World experts gather in New York to discuss the feasibility of sustainable development

State of the Planet 06, March 28 to 29, 2006 at Columbia University

More than 25 leading experts from across diverse private and public sectors will converge at the fourth biennial State of the Planet conference, hosted by The Earth Institute at Columbia University, in New York on March 28 and 29. Bringing years of experience in fields related to development, these hand-selected experts will examine some of the most urgent challenges faced by the world today, ultimately attempting to answer "Is Sustainable Development Feasible?"--the theme of this year's conference.

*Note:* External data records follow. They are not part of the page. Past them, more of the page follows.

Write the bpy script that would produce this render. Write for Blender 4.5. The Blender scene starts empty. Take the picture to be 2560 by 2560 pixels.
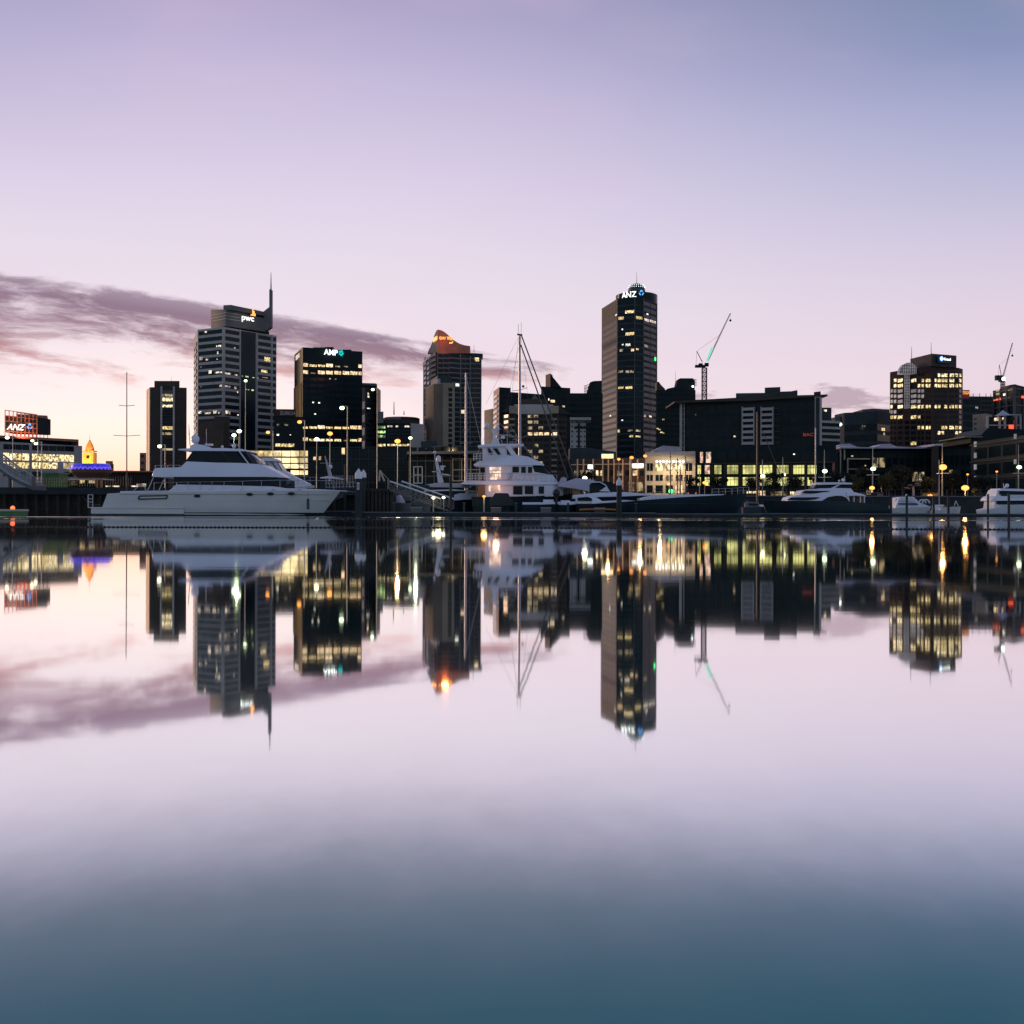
import bpy, math, random
from mathutils import Vector, Matrix
random.seed(7)
S = bpy.context.scene
R = math.radians

# ------------------------------------------------------------------ camera
F = 2900.0; ROLL = 0.0027; HY = 1278.0; CZ = 0.5
cd = bpy.data.cameras.new('camera'); cam = bpy.data.objects.new('camera', cd)
S.collection.objects.link(cam); S.camera = cam
cd.sensor_width = 36; cd.lens = F/2560*36; cd.shift_y = -2/2560
cd.clip_start = 0.1; cd.clip_end = 20000
cam.location = (0, 0, CZ); cam.rotation_euler = (math.pi/2, -ROLL, 0)

def lin(r, g, b):
    f = lambda v: (v/12.92 if v <= .04045 else ((v+.055)/1.055)**2.4)
    return (f(r/255), f(g/255), f(b/255), 1)

# ------------------------------------------------------------------ node helper
class NT:
    def __init__(s, tree): s.t = tree; s.n = tree.nodes; s.l = tree.links
    def node(s, typ, **kw):
        n = s.n.new(typ)
        for k, v in kw.items(): setattr(n, k, v)
        return n
    def put(s, sock, v):
        if hasattr(v, 'is_output') or hasattr(v, 'links'): s.l.new(v, sock)
        else: sock.default_value = v
    def m(s, op, a, b=0.0, c=0.0, clamp=False):
        n = s.node('ShaderNodeMath', operation=op, use_clamp=clamp)
        s.put(n.inputs[0], a); s.put(n.inputs[1], b); s.put(n.inputs[2], c)
        return n.outputs[0]
    def ss(s, v, a, b, t0=0.0, t1=1.0):
        n = s.node('ShaderNodeMapRange', interpolation_type='SMOOTHSTEP')
        s.put(n.inputs[0], v); s.put(n.inputs[1], a); s.put(n.inputs[2], b); s.put(n.inputs[3], t0); s.put(n.inputs[4], t1)
        return n.outputs[0]
    def mix(s, f, a, b, mode='MIX'):
        n = s.node('ShaderNodeMix', data_type='RGBA', blend_type=mode)
        s.put(n.inputs[0], f); s.put(n.inputs[6], a); s.put(n.inputs[7], b)
        return n.outputs[2]
    def ramp(s, f, stops, interp='LINEAR'):
        n = s.node('ShaderNodeValToRGB'); r = n.color_ramp; r.interpolation = interp
        while len(r.elements) < len(stops): r.elements.new(.5)
        for e, (p, c) in zip(r.elements, stops): e.position = p; e.color = c
        s.put(n.inputs[0], f); return n.outputs[0]
    def xyz(s, v):
        n = s.node('ShaderNodeSeparateXYZ'); s.l.new(v, n.inputs[0]); return n.outputs
    def comb(s, x, y, z):
        n = s.node('ShaderNodeCombineXYZ')
        s.put(n.inputs[0], x); s.put(n.inputs[1], y); s.put(n.inputs[2], z); return n.outputs[0]
    def noise(s, vec, scale, detail=4, rough=.55, dist=0.0):
        n = s.node('ShaderNodeTexNoise'); n.inputs['Scale'].default_value = scale
        n.inputs['Detail'].default_value = detail; n.inputs['Roughness'].default_value = rough
        n.inputs['Distortion'].default_value = dist
        s.l.new(vec, n.inputs['Vector']); return n.outputs[0]

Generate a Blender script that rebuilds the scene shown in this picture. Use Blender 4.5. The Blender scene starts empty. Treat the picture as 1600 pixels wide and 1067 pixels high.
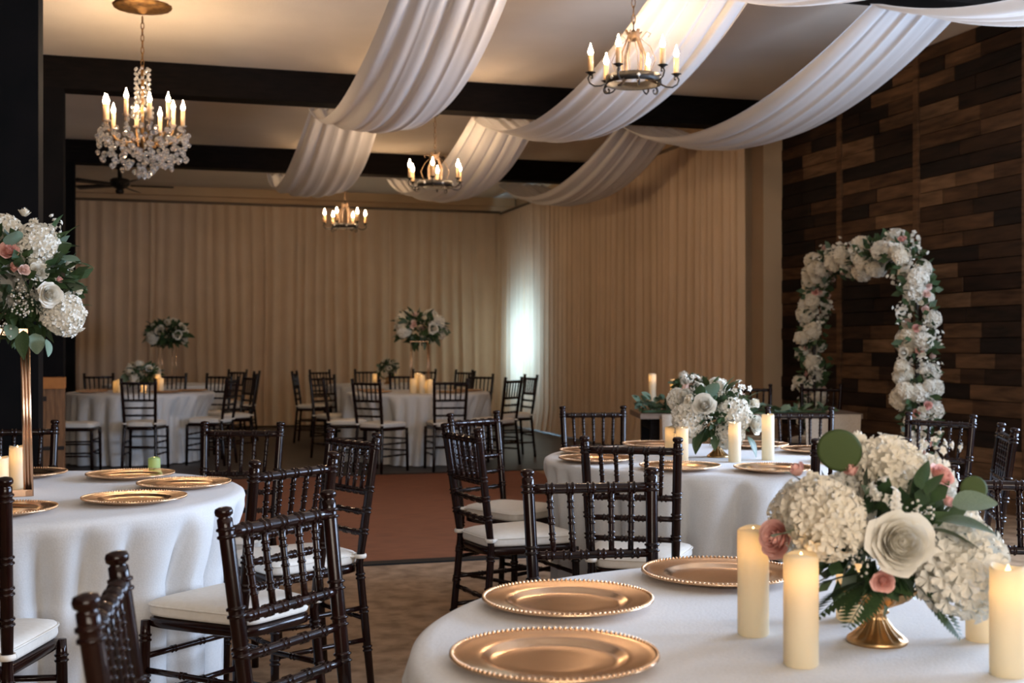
import bpy, math, random
from mathutils import Vector, Matrix, Euler
random.seed(7)
S = bpy.context.scene
COL = S.collection
PI = math.pi

# ------------------------------------------------------------------ camera
EYE = 1.27
cd = bpy.data.cameras.new('camera'); cam = bpy.data.objects.new('camera', cd); COL.objects.link(cam)
cam.location = (0, 0, EYE); cam.rotation_euler = (PI / 2, 0, 0)
cd.sensor_width = 36; cd.lens = 42.75; cd.shift_y = 8.5 / 1600
cd.clip_end = 100
cd.dof.use_dof = True; cd.dof.focus_distance = 3.5; cd.dof.aperture_fstop = 5.6
S.camera = cam
# ------------------------------------------------------------------ world, light, exposure
w = bpy.data.worlds.new('world'); S.world = w; w.use_nodes = True
w.node_tree.nodes['Background'].inputs[0].default_value = (.55, .7, 1, 1)
w.node_tree.nodes['Background'].inputs[1].default_value = .6
vs = S.view_settings
vs.view_transform = 'Standard'; vs.look = 'None'; vs.gamma = 1; vs.use_curve_mapping = False
vs.exposure = 0.0
BULB = 380.0          # chandelier bulb emission strength
DAY = (.57, .73, 1.0)

# room frame: a = across the room (to the right), b = along the room (away); turned against the camera
TH = math.radians(16.5); CO, SI = math.cos(TH), math.sin(TH)
def W(a, b, z=0.0): return Vector((a * CO - b * SI, a * SI + b * CO, z))
CEIL = 3.78
A_WOOD, A_CURT, B_BACK, A_LEFT, B_REAR = 6.2, 5.58, 19.55, -3.5, -3.0
BEAMS = (6.84, 11.27, 15.7)

def area_light(name, a, b, z, sx, sy, power, rot_to, col=DAY):
    l = bpy.data.lights.new(name, 'AREA'); l.shape = 'RECTANGLE'; l.size = sx; l.size_y = sy
    l.energy = power; l.color = col
    o = bpy.data.objects.new(name, l); COL.objects.link(o); o.location = W(a, b, z)
    d = (W(*rot_to) - o.location).normalized()
    o.rotation_euler = d.to_track_quat('-Z', 'Z').to_euler()
    return o
# daylight standing in the window openings (right wall beside the camera, curtained window), plus an added warm fill at the rear
area_light('daylight', A_WOOD + .35, 1.6, 1.9, 2.2, 2.1, 540, (0, 1.6, 2.6))
area_light('daylight', A_WOOD + .35, 4.6, 1.9, 2.2, 2.1, 560, (0, 4.6, 2.6))
area_light('daylight', .2, B_REAR - .35, 1.9, 3.4, 2.1, 235, (1.6, 3, 3.6), (1, .87, .73))  # warm frontal fill, added to lift the arch and ceiling
area_light('daylight', A_CURT + .5, 18.35, 1.35, 1.1, 1.4, 125, (0, 18.35, 1.35), (.38, .68, 1))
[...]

State of the Planet 06 speakers are among the world's most recognized actors and thinkers in their fields, including scientific research, media, business and international development. In this open forum, each of these experts will present new research, question prevailing ideas and/or propose bold actions that may help more than 6 billion people achieve sustainability. Among the 2006 speakers are:

  • Nicholas D. Kristof, Columnist, The New York Times
  • Carol Bellamy, President and Chief Executive Officer, World Learning; Former Executive Director, UNICEF
  • John Coomber, Retired Chief Executive Officer, Swiss Re Group
  • Jeffrey D. Sachs, Director, The Earth Institute at Columbia University
  • Rajendra K. Pachauri, Director-General, The Energy and Resources Institute; Chairman, Intergovernmental Panel on Climate Change

The two-day conference will be divided into four panel discussions on the following themes:

  • Research and Ingenuity
    How can research protect and provide resources for energy, water and biodiversity, particularly as they are affected by or contribute to climate change?
  • Tapping into Market Forces and the Economy
    What are the strengths and limits of free market mechanisms versus government regulation in achieving sustainable development?
  • Developing Effective Institutional Structures
    What are the strengths and weaknesses of global governance in tackling issues of sustainable development?
  • Challenging Behavioral Patterns and Perspectives
    Will societies, with all of their complex social, cultural and religious components, need to modify their behaviors to achieve sustainable development?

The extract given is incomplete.